Per inciso, vorrei aggiungere che, dal 1939 al 1941, anche la Russia fornì alla Germania nazista ben 900mila tonnellate di petrolio, 100mila tonnellate di cromo, 500mila tonnellate di minerali di ferro, 2,5 tonnellate di platino e un milione di tonnellate di granaglie.

Un’altra considerazione da trarre è che il capitale tedesco di quel periodo era condizionato da quello degli Alleati molto più di quanto lo stesso capitale tedesco potesse condizionare quello occidentale.

Ma, al di là di queste considerazioni, e come si può desumere dai pochi dati che ho citato, la Seconda Guerra mondiale non fu affatto un conflitto tra il totalitarismo, la «barbarie nazista», e la democrazia, anche se formalmente si presentava sotto tale veste. Dietro allo scontro militare c’era lo scontro tra le varie frazioni del capitale mondiale, indipendentemente dall’assetto proprietario di questo capitale.

 

Note

4 Charles Bettelheim, L’économie allemande sous le nazisme. Un aspect de la décadence du capitalisme, vol. 1, Maspero, Paris [1979], p. 95. [Questo lavoro di Bettelheim era stato originariamente pubblicato nel 1946 dalla Librairie Marcel Rivière et Cie. di Parigi. Di esso esiste una traduzione italiana: L’economia della Germania nazista, Mazzotta, Milano 1973, nella quale la citazione qui riportata figura a p. 87 ‒ N.d.r.]

5 La maggior parte dei dati qui forniti sono ripresi da Josef Lador-Lederer, Capitalismo mondiale e cartelli tedeschi tra le due guerre, Einaudi, Torino 1959, nonché da Charles Levinson, Vodka-Cola, Vallecchi, Fi- renze 1978.

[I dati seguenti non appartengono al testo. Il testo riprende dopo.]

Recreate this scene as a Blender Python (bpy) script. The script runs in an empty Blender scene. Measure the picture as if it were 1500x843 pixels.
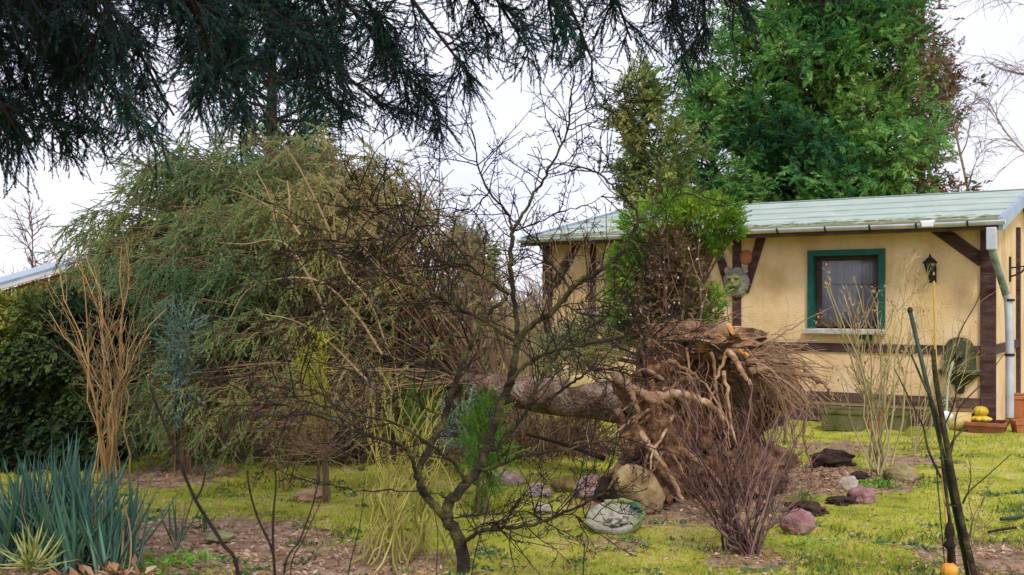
import bpy, bmesh, math, random
import numpy as np
from mathutils import Vector, noise as mnoise

sc = bpy.context.scene
R = math.radians
# ------------------------------------------------------------------ camera
CAMH, F, CX, HY = 1.5, 1500.0, 750.0, 447.0
cd = bpy.data.cameras.new("camera"); cam = bpy.data.objects.new("camera", cd)
sc.collection.objects.link(cam); sc.camera = cam
cam.location = (0, 0, CAMH); cam.rotation_euler = (R(90), 0, 0)
cd.sensor_width = 36.0; cd.lens = 36.0; cd.shift_y = (HY - 421.5) / 1500.0
cd.clip_start = 0.05; cd.clip_end = 2000
cd.dof.use_dof = True; cd.dof.focus_distance = 8.0; cd.dof.aperture_fstop = 4.5
# ------------------------------------------------------------------ world + sun (overcast)
SUN_EL, SUN_AZ = 50.0, 168.0          # azimuth clockwise from +Y
w = bpy.data.worlds.new("World"); sc.world = w; w.use_nodes = True
nt = w.node_tree; N = nt.nodes; N.clear()
out = N.new('ShaderNodeOutputWorld'); bg = N.new('ShaderNodeBackground')
sky = N.new('ShaderNodeTexSky'); sky.sky_type = 'NISHITA'; sky.sun_disc = False
sky.sun_elevation = R(SUN_EL); sky.sun_rotation = R(SUN_AZ)
hs = N.new('ShaderNodeHueSaturation'); hs.inputs['Saturation'].default_value = 0.5
tc = N.new('ShaderNodeTexCoord'); mp = N.new('ShaderNodeMapping'); mp.inputs['Scale'].default_value = (1, 1, 2.2)
nz = N.new('ShaderNodeTexNoise'); nz.inputs['Scale'].default_value = 2.6; nz.inputs['Detail'].default_value = 7
nz.inputs['Roughness'].default_value = 0.55
rp = N.new('ShaderNodeValToRGB')
rp.color_ramp.elements[0].position = 0.3; rp.color_ramp.elements[0].color = (6.1, 6.3, 8.0, 1)
rp.color_ramp.elements[1].position = 0.68; rp.color_ramp.elements[1].color = (8.4, 8.4, 9.4, 1)
mx = N.new('ShaderNodeMixRGB'); mx.inputs['Fac'].default_value = 0.86
L = nt.links.new
L(tc.outputs['Generated'], mp.inputs['Vector']); L(mp.outputs['Vector'], nz.inputs['Vector'])
L(nz.outputs['Fac'], rp.inputs['Fac']); L(sky.outputs['Color'], hs.inputs['Color'])
L(hs.outputs['Color'], mx.inputs['Color1']); L(rp.outputs['Color'], mx.inputs['Color2'])
L(mx.outputs['Color'], bg.inputs['Color']); L(bg.outputs['Background'], out.inputs['Surface'])
bg.inputs['Strength'].default_value = 0.09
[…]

6 Citato in C. Levinson, op. cit., p. 217.

7 Ibidem, p. 214.
8 Ibidem.
9 Ibidem, p. 220.

10 Ibidem, p. 215.

11 [Il capitalismo statunitense] ricambiò poi Alfried Krupp subito dopo la fine della guerra. L’uomo che lo graziò al Tribunale di Norimberga, dove l’imprenditore sedeva come imputato per crimini di guerra, si chiamava John Jay McCloy. Alto commissario statunitense in Germania [a partire dal settembre 1949, negli anni Trenta McCloy era stato, guarda caso, consigliere legale della IG Farben tedesca].